Twinning has its programmatic origins in enlargement and neighbourhood policy and is fundamentally a Europeanisation instrument. However, promoting the rule of law as a top issue in EU external relations is a complex challenge for the instrument, which has not always been embedded in EU strategies or similar. The transfer process for promoting the rule of law with justice twinnings is therefore based on a triangular relationship between actors, which is subject to a large conglomerate of conditions and finds its substantive basis primarily in Member State law, European standards and, where communitised, in the EU acquis. With regard to the member state actors, it should be noted that there are considerable deficits in the legal and strategic personnel support for the assignments of justice twinning experts. Germany's justice twinnings are primarily financed by the intrinsic motivation of the experts for international legal cooperation.

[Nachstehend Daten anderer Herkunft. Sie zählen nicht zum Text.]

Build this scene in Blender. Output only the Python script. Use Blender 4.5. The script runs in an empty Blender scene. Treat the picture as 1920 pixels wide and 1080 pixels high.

Justice twinnings are not based on an EU justice model, but instead driven by competition between judicial systems of member states. Europeanisation is more than a transfer of rules, but rather an exchange of best practice and the promotion of awareness. However, the partnership concept of twinning cannot be implemented 1:1 in the judiciary and becomes more difficult with increasing geographical expansion. Twinning has lost its character as a collegial instrument in Twinning Generation 1.0 and 2.0. Justice twinning no longer only serves to provide selective support for judicial deficits and to fine-tune EU accession, but now functions as a general instrument in states with, in some cases, considerable rule of law deficits. The challenge is to ensure that the instrument is not used up in EU external relations and retains its original special character.